Zen Notiziario – Vol. 12, n. 2; 2005
La vera natura della realtà ama nascondersi e restare nascosta, ma il grande corpo non è mai da qui lontano né vicino… a che scopo l’umano ingegno?
“La terra, per quanto grande, mai potrà bastare a seppellire tutti i morti”, è il leitmotiv del film “L’arpa birmana”.
“Tazunuru ni sore dōmoto enzū ikadeka shushō o karan” (Fukanzazengi, Dōgen Zenji): “Tale è la Via in origine piena e perfetta, nella sua strenua ricerca. Come può pretendersi coll’Esercizio ed il Risveglio?
”Una volta morti, da chi e come vorremmo essere sepolti?
Sono in molti a pensare che praticare Zazen e la Sesshin sottragga tempo, attenzione alla propria vita privata, affettiva, professionale, sentimentale, quasi comportasse una rinuncia, un mendicare consenso.
Una volta morti, come e da chi vorremmo essere sepolti?
Sedere in Zazen, praticare le Sesshin inquieta il cuore, non rimuove momentaneamente l’angoscia, il dolore della vita: va alla sua origine, all’origine d’ogni passione, al cuore di questa folle angoscia che nessuna terra di questo e di nessun altro mondo potrà mai coprire.
La terra mai basterà a seppellire tutti i suoi morti. Non basta sedere semplicemente sullo zafu, rassicurati dall’abitudine, né basta assumere una buona o giusta postura. Da chi e come saremo seppelliti?
Profonda, la terra, oscura, nasconde, ricopre e, mentre ama restare nascosta, anima ed illumina la nostra vita. Questo pensiero nasce dietro il pensiero mortale, nasce dal vigore e dalla passione di una postura e da un’intensa corrispondenza di amorosi sensi.
Nella pace e nel momentaneo sollievo, può solo nascere un compiaciuto sforzo candeggiato da un innocente bagno di bontà (bontadine).
Chiunque sieda su uno zafu abbastanza a lungo, con la schiena sufficientemente dritta, il respiro armonioso, rischia un piacevole intorpidimento della coscienza, pervaso da leggeri fumi divini od alcolici. Così in questa nostra pratica, in questa nostra religione si rischia solo di invecchiare felici e in buona salute, perché la tentazione è sempre quella di incominciare dalla vita invece che dalla morte, dal vantaggio invece che dall’oblio, dalla vacanza di sé. E diventa… non posso praticare la Sesshin perché mia moglie, mio marito…i miei amici…il capo ufficio…parto prima…arrivo dopo…ma, da chi e come saremo seppelliti?

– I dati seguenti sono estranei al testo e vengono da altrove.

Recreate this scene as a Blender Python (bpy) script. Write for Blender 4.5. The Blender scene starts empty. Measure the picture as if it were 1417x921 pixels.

Bonpuzen è lo Zazen delle bonnō, dell’autosoddisfazione e non il fukanzazen di Dōgen Zenji.
Zazen è una perdita totale, 10 su 10, perché ricerca di vittoria inumana e sublime, amore folle, forte come la morte e la guerra.
Una volta morti, da chi e come pensiamo di essere seppelliti?
E a nulla vale rifugiarsi nell’istantaneità del qui ed ora, perché non c’è nessun momento eterno che non sia una fuga dal passato e un timore insostenibile per il futuro. Ma futuro e passato è qui che convergono, nell’incipienza di questo istante, nell’insufficienza della terra e nell’impossibilità di dare un’ultima sepoltura ai morti. Da chi saremo sepolti, chi ci coprirà di quella terra che non basta mai?
Il soldato giapponese de “L’arpa birmana” sulla via del ritorno viene richiamato irresistibilmente dalla voce dei morti, da quella muta sapienza che parla di una tradizione molto antica. Non può resistere: dei suoi compagni, quelli che invano l’hanno cercato e atteso, ritorneranno nella patria lontana per ricostruire strade, ponti e giardini. E quelli che, senza arrendersi, sono morti in combattimento, non saranno meno presenti nella ricostruzione della futura patria. Lui, il fuggitivo, capitola di fronte all’oscurità della terra, cedendo ad una volontà inumana ed oscura. È sia morto che vivo: morto per gli amici che però non lo hanno mai sentito così vicino. Vivo per tutti – non più solo per il suo popolo e i suoi compagni – perché mai avrà fine la terra con cui proverà con ogni sforzo a coprire tutti i morti e, morto al mondo, troverà un mondo di amici anche fra l’antico nemico, i nemici per sempre.
Religione significa partire non dalla paura della morte, né da un’ulteriore o successiva possibilità. Il suo mistero non fa mistero. È partire prima di ogni possibilità, prima di sempre, prima di ogni ora, per adeguarsi alle vie singolarmente tortuose, liquide ed oscure, più telluriche che celesti. Il morto non si dà mai tempo: per questo la terra, per quanto grande, mai basterà a ricoprirlo.